Short task | Print the lines of the data, starting with the first, up to and including the line where "C = bpy.context.scene.collection" appears.

Start of Task input

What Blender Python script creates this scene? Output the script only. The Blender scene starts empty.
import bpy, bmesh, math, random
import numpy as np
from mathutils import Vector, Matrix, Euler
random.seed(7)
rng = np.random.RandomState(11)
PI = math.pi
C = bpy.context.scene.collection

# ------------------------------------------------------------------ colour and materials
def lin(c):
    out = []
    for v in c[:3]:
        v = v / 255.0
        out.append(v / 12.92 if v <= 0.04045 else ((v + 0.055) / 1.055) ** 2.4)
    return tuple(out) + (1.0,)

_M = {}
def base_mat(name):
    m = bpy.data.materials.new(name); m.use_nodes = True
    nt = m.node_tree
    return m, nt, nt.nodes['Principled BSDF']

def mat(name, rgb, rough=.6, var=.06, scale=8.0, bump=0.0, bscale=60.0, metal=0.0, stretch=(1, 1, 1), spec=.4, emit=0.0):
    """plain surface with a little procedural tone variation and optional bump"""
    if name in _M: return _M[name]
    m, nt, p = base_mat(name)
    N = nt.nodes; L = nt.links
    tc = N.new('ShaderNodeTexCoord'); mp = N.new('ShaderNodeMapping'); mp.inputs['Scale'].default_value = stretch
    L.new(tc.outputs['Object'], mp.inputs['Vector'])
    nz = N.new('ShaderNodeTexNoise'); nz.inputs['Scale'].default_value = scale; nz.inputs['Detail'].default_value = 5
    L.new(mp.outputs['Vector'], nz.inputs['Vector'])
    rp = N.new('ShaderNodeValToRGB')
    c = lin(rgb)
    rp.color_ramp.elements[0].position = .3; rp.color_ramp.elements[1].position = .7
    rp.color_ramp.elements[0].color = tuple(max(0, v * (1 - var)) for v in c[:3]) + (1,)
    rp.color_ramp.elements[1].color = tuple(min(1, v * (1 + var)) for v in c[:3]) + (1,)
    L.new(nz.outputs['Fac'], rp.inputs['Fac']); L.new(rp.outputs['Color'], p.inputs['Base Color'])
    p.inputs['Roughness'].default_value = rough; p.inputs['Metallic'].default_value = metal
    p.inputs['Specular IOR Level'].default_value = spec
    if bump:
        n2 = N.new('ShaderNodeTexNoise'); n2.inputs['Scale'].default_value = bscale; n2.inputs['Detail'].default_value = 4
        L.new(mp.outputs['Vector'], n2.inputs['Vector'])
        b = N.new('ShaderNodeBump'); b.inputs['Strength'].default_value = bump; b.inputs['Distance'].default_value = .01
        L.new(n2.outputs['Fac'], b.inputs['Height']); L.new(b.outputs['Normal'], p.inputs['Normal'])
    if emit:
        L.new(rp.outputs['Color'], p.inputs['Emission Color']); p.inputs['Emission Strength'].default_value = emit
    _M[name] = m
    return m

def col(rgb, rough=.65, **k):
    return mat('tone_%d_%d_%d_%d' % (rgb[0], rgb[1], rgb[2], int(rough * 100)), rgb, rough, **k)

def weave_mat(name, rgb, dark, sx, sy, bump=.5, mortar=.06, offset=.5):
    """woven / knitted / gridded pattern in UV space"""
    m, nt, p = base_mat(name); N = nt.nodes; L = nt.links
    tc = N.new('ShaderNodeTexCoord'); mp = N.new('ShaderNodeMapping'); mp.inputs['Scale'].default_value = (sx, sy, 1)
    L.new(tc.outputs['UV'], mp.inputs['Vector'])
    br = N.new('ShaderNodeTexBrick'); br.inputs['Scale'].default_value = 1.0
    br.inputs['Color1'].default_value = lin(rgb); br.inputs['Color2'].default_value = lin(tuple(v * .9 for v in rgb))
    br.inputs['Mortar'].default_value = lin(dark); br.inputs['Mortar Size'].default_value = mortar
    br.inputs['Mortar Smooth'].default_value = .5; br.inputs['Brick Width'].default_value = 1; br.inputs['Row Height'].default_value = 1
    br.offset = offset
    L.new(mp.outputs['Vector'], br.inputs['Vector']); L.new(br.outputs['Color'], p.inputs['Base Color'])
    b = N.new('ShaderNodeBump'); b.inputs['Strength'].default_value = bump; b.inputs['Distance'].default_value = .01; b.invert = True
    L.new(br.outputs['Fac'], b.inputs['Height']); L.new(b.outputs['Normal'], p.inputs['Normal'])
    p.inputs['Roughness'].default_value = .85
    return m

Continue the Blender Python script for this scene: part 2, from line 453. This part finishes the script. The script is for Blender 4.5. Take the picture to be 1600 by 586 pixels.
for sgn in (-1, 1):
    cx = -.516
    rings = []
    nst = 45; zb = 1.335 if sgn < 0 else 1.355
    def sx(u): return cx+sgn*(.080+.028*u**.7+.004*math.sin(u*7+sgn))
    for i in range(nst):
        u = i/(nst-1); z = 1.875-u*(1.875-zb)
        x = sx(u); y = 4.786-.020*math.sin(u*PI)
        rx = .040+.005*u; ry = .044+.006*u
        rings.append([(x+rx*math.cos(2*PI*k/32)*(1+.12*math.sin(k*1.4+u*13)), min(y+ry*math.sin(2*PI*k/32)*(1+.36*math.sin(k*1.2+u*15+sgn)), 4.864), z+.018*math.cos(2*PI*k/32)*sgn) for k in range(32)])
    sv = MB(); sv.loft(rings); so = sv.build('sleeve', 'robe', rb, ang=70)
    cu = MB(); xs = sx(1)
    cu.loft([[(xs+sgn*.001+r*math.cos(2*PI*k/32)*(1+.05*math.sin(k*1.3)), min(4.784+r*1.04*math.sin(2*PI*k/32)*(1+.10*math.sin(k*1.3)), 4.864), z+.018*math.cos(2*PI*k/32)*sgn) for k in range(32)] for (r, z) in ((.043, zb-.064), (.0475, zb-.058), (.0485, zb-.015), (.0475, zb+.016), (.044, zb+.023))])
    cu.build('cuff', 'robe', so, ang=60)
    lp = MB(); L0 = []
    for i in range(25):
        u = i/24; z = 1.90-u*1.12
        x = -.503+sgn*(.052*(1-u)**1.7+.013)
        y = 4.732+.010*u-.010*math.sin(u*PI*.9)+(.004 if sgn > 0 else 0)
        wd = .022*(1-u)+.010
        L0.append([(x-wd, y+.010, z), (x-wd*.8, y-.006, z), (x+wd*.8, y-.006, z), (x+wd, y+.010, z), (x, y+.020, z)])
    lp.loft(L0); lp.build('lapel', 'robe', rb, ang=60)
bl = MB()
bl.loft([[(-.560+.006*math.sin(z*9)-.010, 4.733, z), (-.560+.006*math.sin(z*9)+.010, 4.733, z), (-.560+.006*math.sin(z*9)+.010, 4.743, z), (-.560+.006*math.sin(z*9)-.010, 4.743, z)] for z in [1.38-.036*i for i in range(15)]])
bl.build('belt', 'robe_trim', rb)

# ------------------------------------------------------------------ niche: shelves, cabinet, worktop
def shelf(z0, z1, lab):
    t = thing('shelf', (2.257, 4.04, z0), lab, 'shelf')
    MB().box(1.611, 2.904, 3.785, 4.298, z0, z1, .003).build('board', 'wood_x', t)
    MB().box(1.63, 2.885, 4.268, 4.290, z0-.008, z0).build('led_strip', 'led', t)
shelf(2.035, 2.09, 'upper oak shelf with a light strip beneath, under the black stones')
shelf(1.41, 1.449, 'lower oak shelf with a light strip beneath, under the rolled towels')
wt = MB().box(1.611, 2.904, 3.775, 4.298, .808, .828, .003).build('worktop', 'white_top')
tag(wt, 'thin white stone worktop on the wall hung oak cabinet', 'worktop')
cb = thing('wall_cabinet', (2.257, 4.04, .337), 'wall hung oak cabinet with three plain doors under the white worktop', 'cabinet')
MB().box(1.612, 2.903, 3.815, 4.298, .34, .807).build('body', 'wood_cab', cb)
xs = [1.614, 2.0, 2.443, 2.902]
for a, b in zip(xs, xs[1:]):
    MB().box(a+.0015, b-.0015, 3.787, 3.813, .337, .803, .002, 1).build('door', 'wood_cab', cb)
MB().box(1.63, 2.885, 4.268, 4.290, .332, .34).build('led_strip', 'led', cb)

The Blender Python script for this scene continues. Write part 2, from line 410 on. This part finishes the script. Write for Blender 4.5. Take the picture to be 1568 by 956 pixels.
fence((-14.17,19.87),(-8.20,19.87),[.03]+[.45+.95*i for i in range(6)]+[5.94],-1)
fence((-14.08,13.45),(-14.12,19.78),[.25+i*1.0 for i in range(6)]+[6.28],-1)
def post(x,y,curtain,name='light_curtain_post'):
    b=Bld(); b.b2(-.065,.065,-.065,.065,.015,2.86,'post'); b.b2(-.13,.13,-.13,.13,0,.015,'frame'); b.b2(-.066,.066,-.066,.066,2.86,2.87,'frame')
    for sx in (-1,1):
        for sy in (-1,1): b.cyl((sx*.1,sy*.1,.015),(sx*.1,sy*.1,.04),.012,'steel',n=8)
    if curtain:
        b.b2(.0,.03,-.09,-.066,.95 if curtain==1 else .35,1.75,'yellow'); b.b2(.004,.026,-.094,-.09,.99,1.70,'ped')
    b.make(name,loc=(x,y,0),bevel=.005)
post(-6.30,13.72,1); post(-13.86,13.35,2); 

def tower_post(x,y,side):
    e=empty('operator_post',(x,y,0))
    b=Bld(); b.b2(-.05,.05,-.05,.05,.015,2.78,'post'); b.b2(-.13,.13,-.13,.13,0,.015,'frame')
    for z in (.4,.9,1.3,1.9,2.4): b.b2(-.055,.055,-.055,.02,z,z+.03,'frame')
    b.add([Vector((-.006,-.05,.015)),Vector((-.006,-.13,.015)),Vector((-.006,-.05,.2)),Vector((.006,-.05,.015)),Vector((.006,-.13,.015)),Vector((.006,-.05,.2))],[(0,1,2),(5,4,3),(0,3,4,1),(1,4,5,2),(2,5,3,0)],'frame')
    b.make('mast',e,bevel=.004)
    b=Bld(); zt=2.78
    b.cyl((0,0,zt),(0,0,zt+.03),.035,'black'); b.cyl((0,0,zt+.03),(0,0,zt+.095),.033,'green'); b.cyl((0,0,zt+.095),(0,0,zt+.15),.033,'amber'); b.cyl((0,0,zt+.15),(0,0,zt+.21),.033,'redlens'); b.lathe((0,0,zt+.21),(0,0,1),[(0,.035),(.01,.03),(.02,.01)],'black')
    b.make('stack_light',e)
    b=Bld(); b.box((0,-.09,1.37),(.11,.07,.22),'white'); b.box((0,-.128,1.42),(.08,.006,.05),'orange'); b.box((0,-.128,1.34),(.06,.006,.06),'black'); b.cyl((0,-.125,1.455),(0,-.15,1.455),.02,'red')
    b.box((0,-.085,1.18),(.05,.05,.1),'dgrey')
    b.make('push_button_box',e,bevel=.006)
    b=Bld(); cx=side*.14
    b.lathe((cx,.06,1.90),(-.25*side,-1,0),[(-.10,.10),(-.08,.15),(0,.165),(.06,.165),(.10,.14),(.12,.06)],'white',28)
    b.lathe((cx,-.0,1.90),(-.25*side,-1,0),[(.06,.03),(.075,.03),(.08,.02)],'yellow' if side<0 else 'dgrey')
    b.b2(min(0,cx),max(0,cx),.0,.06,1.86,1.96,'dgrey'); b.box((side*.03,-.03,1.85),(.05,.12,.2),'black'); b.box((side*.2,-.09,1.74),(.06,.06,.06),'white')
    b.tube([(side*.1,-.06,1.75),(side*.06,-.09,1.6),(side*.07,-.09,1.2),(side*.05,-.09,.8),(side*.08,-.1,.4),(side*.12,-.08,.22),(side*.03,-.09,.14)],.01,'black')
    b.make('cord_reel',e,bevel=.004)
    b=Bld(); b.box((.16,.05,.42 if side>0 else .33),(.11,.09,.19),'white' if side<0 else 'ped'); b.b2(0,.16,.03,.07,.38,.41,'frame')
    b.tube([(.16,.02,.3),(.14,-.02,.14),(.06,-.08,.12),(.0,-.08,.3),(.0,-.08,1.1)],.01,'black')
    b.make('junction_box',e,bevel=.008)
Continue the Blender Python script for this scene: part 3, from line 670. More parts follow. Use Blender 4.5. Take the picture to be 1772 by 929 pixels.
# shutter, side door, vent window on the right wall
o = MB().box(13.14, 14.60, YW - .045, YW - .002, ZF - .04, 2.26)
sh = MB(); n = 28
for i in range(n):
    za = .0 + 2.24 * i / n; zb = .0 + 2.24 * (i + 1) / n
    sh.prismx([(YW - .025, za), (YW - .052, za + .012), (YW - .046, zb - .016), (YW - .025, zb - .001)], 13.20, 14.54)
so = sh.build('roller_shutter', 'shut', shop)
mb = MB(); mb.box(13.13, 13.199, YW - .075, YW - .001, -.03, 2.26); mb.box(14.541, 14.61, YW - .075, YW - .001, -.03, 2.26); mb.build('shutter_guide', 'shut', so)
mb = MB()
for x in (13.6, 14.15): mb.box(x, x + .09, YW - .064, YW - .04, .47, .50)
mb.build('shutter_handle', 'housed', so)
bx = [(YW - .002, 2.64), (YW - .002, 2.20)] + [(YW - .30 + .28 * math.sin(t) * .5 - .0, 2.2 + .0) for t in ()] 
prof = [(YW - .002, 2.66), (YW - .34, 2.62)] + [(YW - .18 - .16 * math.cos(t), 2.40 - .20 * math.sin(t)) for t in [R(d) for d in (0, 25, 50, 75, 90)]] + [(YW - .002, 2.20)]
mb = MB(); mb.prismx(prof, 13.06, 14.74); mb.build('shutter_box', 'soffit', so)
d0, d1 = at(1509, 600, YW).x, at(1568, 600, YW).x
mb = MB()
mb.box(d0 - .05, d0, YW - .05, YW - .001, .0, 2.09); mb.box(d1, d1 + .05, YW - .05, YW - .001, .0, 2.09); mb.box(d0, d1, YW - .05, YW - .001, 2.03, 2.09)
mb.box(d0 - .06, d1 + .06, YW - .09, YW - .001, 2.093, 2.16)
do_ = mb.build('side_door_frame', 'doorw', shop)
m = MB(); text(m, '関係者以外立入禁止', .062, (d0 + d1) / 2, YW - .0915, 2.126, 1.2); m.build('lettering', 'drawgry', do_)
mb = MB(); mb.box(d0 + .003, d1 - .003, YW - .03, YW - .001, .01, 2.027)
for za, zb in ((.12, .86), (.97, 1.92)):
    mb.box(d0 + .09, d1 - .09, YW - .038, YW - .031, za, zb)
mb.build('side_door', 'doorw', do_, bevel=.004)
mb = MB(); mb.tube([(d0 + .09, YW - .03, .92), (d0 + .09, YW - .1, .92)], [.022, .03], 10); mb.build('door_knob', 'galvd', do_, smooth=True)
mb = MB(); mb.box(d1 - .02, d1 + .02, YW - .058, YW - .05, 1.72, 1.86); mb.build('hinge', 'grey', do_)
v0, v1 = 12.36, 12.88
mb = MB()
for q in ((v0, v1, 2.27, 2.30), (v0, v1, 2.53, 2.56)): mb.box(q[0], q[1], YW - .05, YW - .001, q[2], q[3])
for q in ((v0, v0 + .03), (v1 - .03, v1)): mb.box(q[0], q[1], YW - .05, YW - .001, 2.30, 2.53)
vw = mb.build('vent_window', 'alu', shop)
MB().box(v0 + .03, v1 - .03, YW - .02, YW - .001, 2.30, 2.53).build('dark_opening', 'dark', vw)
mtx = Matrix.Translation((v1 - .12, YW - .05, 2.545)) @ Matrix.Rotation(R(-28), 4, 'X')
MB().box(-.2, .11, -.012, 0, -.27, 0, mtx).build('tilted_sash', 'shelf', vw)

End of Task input

Finished task |
What Blender Python script creates this scene? Output the script only. The Blender scene starts empty.
import bpy, bmesh, math, random
import numpy as np
from mathutils import Vector, Matrix, Euler
random.seed(7)
rng = np.random.RandomState(11)
PI = math.pi
C = bpy.context.scene.collection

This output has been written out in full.